The workshop participants engaged in the practice of testing different grades of pencils on papers with a ground and without a ground. This activity led to an enriched discussion about the physical interactions of materials and how the ground layer changed the sensation of drawing. The pencil moved over the surface of the ground in a different manner than the unprepared paper ― even the sound of the pencil on the two surfaces were distinct. The practice engaged more of the senses: touch, sound, and sight. This was a fairly simple exercise, but it led to nuanced discussion and observations that we probably would not have arrived at without physically handling the materials. “Drawing on the gesso ground seemed to give me more control of the line, make for a more even line weight, and lifted the line above the surface of the paper,” said John Zurier, an artist and workshop participant.

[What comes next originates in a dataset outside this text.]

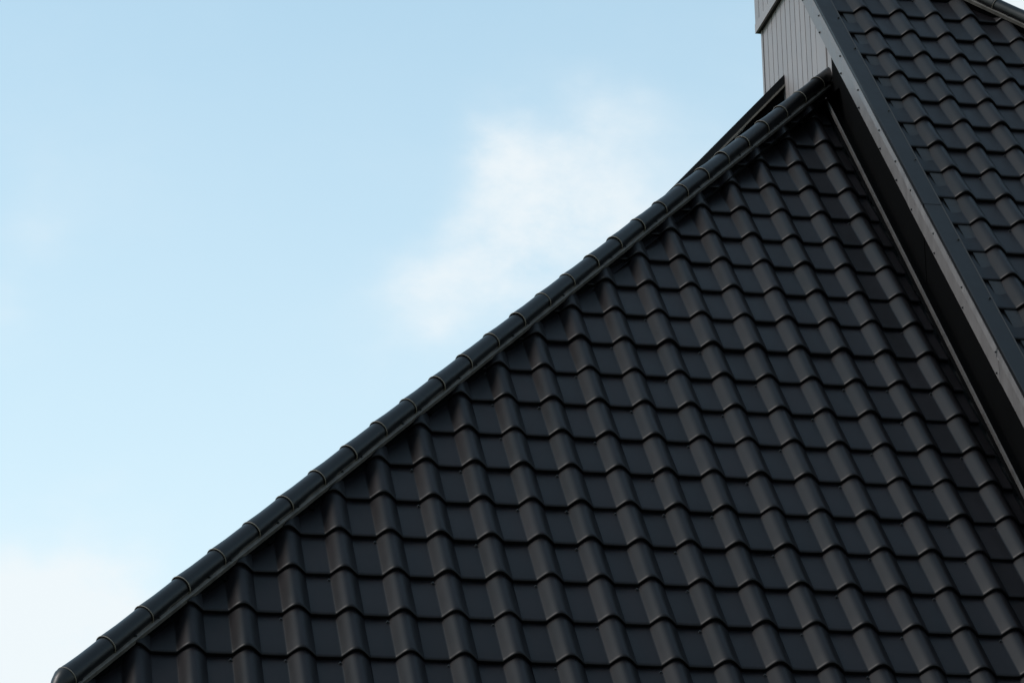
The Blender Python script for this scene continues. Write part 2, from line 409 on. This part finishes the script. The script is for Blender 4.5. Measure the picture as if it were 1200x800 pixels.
# ------------------------------------------------------------------ raised roof with verge behind the hip
QB = math.radians(47.2); UPB = Vector((math.cos(QB), 0, math.sin(QB))); NB = Vector((-math.sin(QB), 0, math.cos(QB)))
BT = Vector((WALL_X - 0.012, YB, Z0 + 3.650))                       # top edge of its verge, at the gable wall
def B(s, y, h): return BT - UPB * s + Vector((0, y, 0)) + NB * h
slope_b = mesh_obj('roof_slope', [B(-0.02, 0.03, -0.05), B(5, 0.03, -0.05), B(5, 3.0, -0.05), B(-0.02, 3.0, -0.05)], [[0, 1, 2, 3]], M_BLACK, house)
slope_b['label'] = 'raised black roof edge seen behind the hip ridge'
field('tile_field', slope_b, BT + Vector((0, 0.2, 0)) - NB * 0.002, range(-12, 2), range(-1, 15), [(BT + Vector((0, 0.012, 0)), Vector((0, -1, 0))), (Vector((WALL_X - 0.003, 0, 0)), Vector((1, 0, 0)))], (AXL, UPB, NB))
def bbar(name, y0, y1, h0, h1, mat, parent):
    q = [(y0, h0), (y1, h0), (y1, h1), (y0, h1)]
    V = [B(-0.005, y, h) for y, h in q] + [B(5, y, h) for y, h in q]
    for i, vv in enumerate(V[:4]): vv += UPB * ((WALL_X - 0.004 - vv.x) / UPB.x)
    return mesh_obj(name, V, [[0, 1, 2, 3], [7, 6, 5, 4], [0, 4, 5, 1], [1, 5, 6, 2], [2, 6, 7, 3], [3, 7, 4, 0]], mat, parent)
bbar('verge_trim', 0.0, 0.10, -0.055, -0.004, M_FLASH, slope_b)
bbar('drip_edge', -0.012, 0.03, -0.070, -0.057, M_EDGE, slope_b)
bbar('fascia_board', 0.03, 0.06, -0.85, -0.072, M_SHADE, slope_b)

# ------------------------------------------------------------------ upper roof
VB_X = 2.515                                               # outer face of the barge board
UV_TOP, UV_BOT = -6.7, 26.5                                # verge from ridge to eave, in wave widths
XB_U = (VB_X - O2.x) / Wd
XT_U = -0.87                                               # tiles start here
H2S = 1.30
def hip2_v(u): return -0.80 + H2S * (u - 3.26)
slope_u = mesh_obj('roof_slope', [S2(XB_U + 0.1, UV_BOT, base_h), S2(14, UV_BOT, base_h), S2(14, hip2_v(14), base_h), S2(XB_U + 0.1, hip2_v(XB_U), base_h)], [[0, 1, 2, 3]], M_BLACK, house)
slope_u['label'] = 'higher black tile slope right of the grey barge board'
E2a = S2(14.0, hip2_v(14.0)); E2b = S2(XB_U, hip2_v(XB_U))
T2 = (E2b - E2a).normalized(); e2 = T2.cross(NF).normalized()
if e2.x > 0: e2 = -e2
n_up = lay(slope_u, O2, range(-1, 12), range(-6, 20), [(S2(XT_U - 0.12, 0), Vector((-1, 0, 0))), (E2a - e2 * 0.05, -e2)], screw_phase=1,
           keep=lambda c, r: c <= 8 + r * 0.25)
QR = math.atan(H2S * SP); NR = Vector((math.sin(QR), 0, math.cos(QR)))
ridge('hip_ridge', 'black ridge caps at the far upper right corner of the higher roof', E2a, E2b, e2, NF, NR, phase=0.1, start_cone=False)
# slope beyond that ridge
E2c = E2b - T2 * 0.3
ridge_back = 0.35
pts = [E2a, E2c, E2c + Vector((0, ridge_back, 0)), E2a + Vector((0, 5, 0))]
sr = mesh_obj('roof_slope', [p - e2 * 0.08 + NR * (-0.06) for p in pts], [[0, 1, 2, 3]], M_TILE, house)
sr['label'] = 'far slope of the higher roof, beyond its ridge'

# verge flashing on top of the gable edge, in sheets
def vbar(name, poly, v0, v1, mat, parent, gap=0.0):
    """poly: (x, dz) section with dz vertical from the verge line; swept down the slope"""
    a = Vector((0, S2(0, v0).y, S2(0, v0).z)); b = Vector((0, S2(0, v1).y, S2(0, v1).z))
    return mesh_obj(name, *prism([(x, 0, dz) for x, dz in poly], a, b), mat, parent)
xt = O2.x + XT_U * Wd
vz = 1 / CP                                                # vertical drop per unit of height over the slope
secs = [UV_TOP, 3.95, 11.45, 18.95, UV_BOT]
vflash = None
sec = [(VB_X, 0.0), (VB_X, 0.010), (xt - 0.004, 0.010 * vz), (xt, 0.004), (xt, -0.050), (xt - 0.003, -0.050), (xt - 0.003, 0.0)]
vflash = vbar('verge_flashing', [(VB_X + 0.004, -0.03), (VB_X + 0.004, -0.002), (xt - 0.006, -0.002), (xt - 0.006, -0.03)], UV_TOP, UV_BOT, M_BLACK, house)
vflash['label'] = 'flat dark flashing band along the top of the barge board'
for i in range(4):
    dz = 0.0035 * (i % 2)
    sh = [(VB_X - 0.002, -0.020), (VB_X - 0.002, 0.014 + dz), (VB_X + 0.004, 0.018 + dz), (xt - 0.010, 0.018 + dz), (xt - 0.004, 0.024 + dz), (xt, 0.018 + dz), (xt, -0.070 - dz), (xt - 0.002, -0.070 - dz), (xt - 0.002, 0.004), (VB_X + 0.002, 0.004), (VB_X + 0.002, -0.020)]
    vbar('flashing_sheet', sh, secs[i], secs[i + 1] + (0.10 if dz else 0.0), M_FLASH, vflash)
for v in (1.0, 2.9, 6.55, 9.2, 13.2, 15.9, 20.5):
    link('screw', SCREW, vflash, frame(UX, UP, NF, S2(XT_U - 0.08, v, 0.0125)))

# barge board: two folded strips facing the left
def vb_sec(name, x0, x1, d0, d1, parent, mat, lip=0.0):
    return vbar(name, [(x0, d0), (x1, d0), (x1, d1), (x0, d1)], UV_TOP, UV_BOT, mat, parent)
bsecs = [(UV_TOP, 9.95, 0.0), (9.80, 17.9, 0.0022), (17.9, UV_BOT, 0.0)]
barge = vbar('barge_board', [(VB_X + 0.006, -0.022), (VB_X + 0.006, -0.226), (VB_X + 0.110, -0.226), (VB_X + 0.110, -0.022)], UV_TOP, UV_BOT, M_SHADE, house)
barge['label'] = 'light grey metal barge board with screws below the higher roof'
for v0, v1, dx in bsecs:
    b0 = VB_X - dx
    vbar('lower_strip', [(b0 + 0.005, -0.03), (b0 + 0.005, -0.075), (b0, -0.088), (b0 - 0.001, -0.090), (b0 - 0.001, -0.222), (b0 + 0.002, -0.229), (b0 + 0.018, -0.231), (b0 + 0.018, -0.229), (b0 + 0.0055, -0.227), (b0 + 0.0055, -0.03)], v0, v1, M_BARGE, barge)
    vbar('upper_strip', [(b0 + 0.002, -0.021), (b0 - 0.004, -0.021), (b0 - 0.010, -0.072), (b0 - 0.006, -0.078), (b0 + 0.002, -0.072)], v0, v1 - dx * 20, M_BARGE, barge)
NX = Vector((-1, 0, 0))
def verge_z(y): return O2.z + (y - O2.y) * SP / CP
for y in (3.20, 2.828, 2.466, 2.035, 1.69, 1.30, 1.013, 0.755, 0.387, -0.046, -0.531, -0.95, -1.4):
    z = verge_z(y) - 0.195
    link('screw', SCREW, barge, frame(Vector((0, -1, 0)), Vector((0, 0, 1)), NX, Vector((VB_X - 0.002, y, z))))
    y2 = y - 0.02; z = verge_z(y2) - 0.052
    link('screw', SCREW, barge, frame(Vector((0, -1, 0)), Vector((0, 0, 1)), NX, Vector((VB_X - 0.0075, y2, z))))

# black wall flashing, shade painted in, between the lower slope and the barge board, in sheets, and its grey edge strip
xf = WALL_X - 0.004
def s1_z(y): return Z0 + y * SP / CP
ys = [2.58, 2.16, 0.92, -0.55, -2.2]
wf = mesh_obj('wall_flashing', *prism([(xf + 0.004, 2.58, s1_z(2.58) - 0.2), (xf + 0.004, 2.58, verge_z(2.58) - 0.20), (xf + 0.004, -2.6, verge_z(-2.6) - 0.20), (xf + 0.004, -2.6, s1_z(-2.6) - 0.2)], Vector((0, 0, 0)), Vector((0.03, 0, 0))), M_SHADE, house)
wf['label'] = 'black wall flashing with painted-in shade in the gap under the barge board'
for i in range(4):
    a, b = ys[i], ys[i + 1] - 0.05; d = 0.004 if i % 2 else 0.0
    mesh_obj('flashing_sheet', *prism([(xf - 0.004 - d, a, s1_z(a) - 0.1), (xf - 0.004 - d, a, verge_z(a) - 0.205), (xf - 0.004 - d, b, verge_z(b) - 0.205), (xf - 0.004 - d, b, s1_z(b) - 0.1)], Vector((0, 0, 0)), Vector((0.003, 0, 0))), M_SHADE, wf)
strip_poly = [(0, 0.010), (0.0, 0.046), (0.010, 0.050), (0.010, 0.004)]
sx = 2.512
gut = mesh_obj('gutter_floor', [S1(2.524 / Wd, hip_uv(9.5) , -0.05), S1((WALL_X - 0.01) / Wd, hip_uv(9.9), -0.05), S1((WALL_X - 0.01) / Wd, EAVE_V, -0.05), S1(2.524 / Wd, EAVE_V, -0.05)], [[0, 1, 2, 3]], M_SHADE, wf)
V = []; F = []
for y in (2.42, -2.6):
    V += [Vector((sx + x, y, s1_z(y) - 0.008 + z)) for x, z in strip_poly]
F = [[0, 1, 2, 3], [7, 6, 5, 4]] + [[i, (i + 1) % 4, 4 + (i + 1) % 4, 4 + i] for i in range(4)]
st = mesh_obj('edge_strip', V, F, M_STRIP, house); st['label'] = 'thin light grey metal strip along the right edge of the lower slope'

# ------------------------------------------------------------------ gable wall with vertical boards
YF = 4.312
gw = mesh_obj('gable_wall', *prism([(WALL_X + 0.02, YF, 0.0), (WALL_X + 0.02, YF, verge_z(YF) - 0.2), (WALL_X + 0.02, 2.60, verge_z(2.60) - 0.2), (WALL_X + 0.02, 2.60, 0.0)], Vector((0, 0, 0)), Vector((0.15, 0, 0))), M_BLACK, house)
mesh_obj('lower_wall', *prism([(WALL_X + 0.09, 2.595, 0.0), (WALL_X + 0.09, 2.595, verge_z(2.595) - 0.1), (WALL_X + 0.09, -3.0, verge_z(-3.0) - 0.1), (WALL_X + 0.09, -3.0, 0.0)], Vector((0, 0, 0)), Vector((0.08, 0, 0))), M_BLACK, gw)
gw['label'] = 'light grey gable wall of narrow vertical metal boards'
BW = 0.1215
def board(y0, y1, z0, ztop, x, parent, mat=M_GREY, groove=0.016, depth=0.016):
    """one board: flat face, bevelled long edges into the groove on either side"""
    g = groove / 2
    sec = [(x + depth, y1), (x + depth, y1 - g * 0.4), (x, y1 - g), (x, y0 + g), (x + depth, y0 + g * 0.4), (x + depth, y0), (x + depth + 0.006, y0), (x + depth + 0.006, y1)]
    n = len(sec)
    V = [(a, b, z0) for a, b in sec] + [(a, b, ztop(b)) for a, b in sec]
    F = [list(range(n)), list(range(2 * n - 1, n - 1, -1))] + [[i, (i + 1) % n, n + (i + 1) % n, n + i] for i in range(n)]
    return mesh_obj('cladding_board', V, F, mat, parent)
y = YF - 0.035
edge = mesh_obj('corner_trim', *prism([(WALL_X - 0.006, YF + 0.006, 0), (WALL_X - 0.006, YF - 0.034, 0), (WALL_X + 0.018, YF - 0.034, 0), (WALL_X + 0.018, YF + 0.006, 0)], Vector((0, 0, 6.0)), Vector((0, 0, Z0 + 4.30))), M_GREY, gw)
while y > 2.99:
    board(y - BW, y, Z0 + 2.3, lambda q: min(verge_z(q) - 0.15, Z0 + 4.5), WALL_X, gw); y -= BW
board(2.712, y, Z0 + 2.5, lambda q: verge_z(q) - 0.15, WALL_X - 0.002, gw)
board(2.585, 2.690, Z0 + 3.08, lambda q: verge_z(q) - 0.15, WALL_X - 0.002, gw)
# projecting clad box at the top of the wall, its plain lower band and dark underside
px = 2.595; zb = Z0 + 4.258; YP = 4.352
def ztopb(q): return min(verge_z(q) - 0.03, Z0 + 5.0)
up = mesh_obj('upper_cladding', *prism([(px + 0.012, YP, zb), (px + 0.012, YP, ztopb(YP)), (px + 0.012, 3.70, ztopb(3.7)), (px + 0.012, 3.10, verge_z(3.10) - 0.04), (px + 0.012, 3.10, zb)], Vector((0, 0, 0)), Vector((0.10, 0, 0))), M_BLACK, gw)
up['label'] = 'upper band of grey boards projecting over the wall'
mesh_obj('bottom_trim', *prism([(px - 0.006, YP, zb), (px - 0.006, YP, zb + 0.075), (px + 0.011, YP, zb + 0.075), (px + 0.011, YP, zb)], Vector((0, 0, 0)), Vector((0, -1.25, 0))), M_GREY, up)
y = YP
while y > 3.15:
    board(y - BW, y, zb + 0.076, ztopb, px - 0.004, up); y -= BW

# ------------------------------------------------------------------ walls and eaves below the picture
ey = S1(0, EAVE_V).y; ezz = S1(0, EAVE_V).z
ex0 = S1(-11.2, 0).x
ww = mesh_obj('wing_wall', *prism([(ex0 + 0.5, ey + 0.45, 0), (WALL_X, ey + 0.45, 0), (WALL_X, 6.5, 0), (ex0 + 0.5, 6.5, 0)], Vector((0, 0, 0)), Vector((0, 0, ezz - 0.10))), M_WALL, house)
ww['label'] = 'pale rendered wall under the eaves'
ea = mesh_obj('eave_board', *prism([(ex0, ey + 0.02, ezz - 0.30), (ex0, ey + 0.02, ezz - 0.11), (ex0, ey + 0.05, ezz - 0.11), (ex0, ey + 0.05, ezz - 0.30)], Vector((0, 0, 0)), Vector((WALL_X - ex0, 0, 0))), M_FLASH, house)
uy = S2(0, UV_BOT).y; uz = S2(0, UV_BOT).z
mw = mesh_obj('main_wall', *prism([(WALL_X + 0.18, uy + 0.5, 0), (9.5, uy + 0.5, 0), (9.5, 3.9, 0), (WALL_X + 0.18, 3.9, 0)], Vector((0, 0, 0)), Vector((0, 0, uz - 0.3))), M_WALL, house)
print('tiles', n_front, n_up)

Another participant noted that using a ground elevated the graphite to “main player,” taking the interaction with the paper out of the equation.

 

Photo: Don Ross

Physically interacting with and handling the same materials as the artist brought a deeper level of engagement and observation when examining the artwork. Danielle Lawrence, artist and workshop participant, observed, “The pencil tests on these different grounds definitely made me rethink how I have been using pencil on paper all these years and certainly revealed Celmins’s magical graphite touch.”

This hands-on activity also fostered camaraderie in the group as everyone engaged with the same process at the same time, and the activity itself felt very familiar (who hasn’t spent time drawing with pencils?). This helped create a more informal atmosphere ripe for an exchange of ideas.

In retrospect, the material studies, initially undertaken for research and technical analysis by the conservation department, created avenues to raise audience awareness and appreciation of an artist’s work. Tactile experiences like these offer a rich pathway for future programming and audience engagement.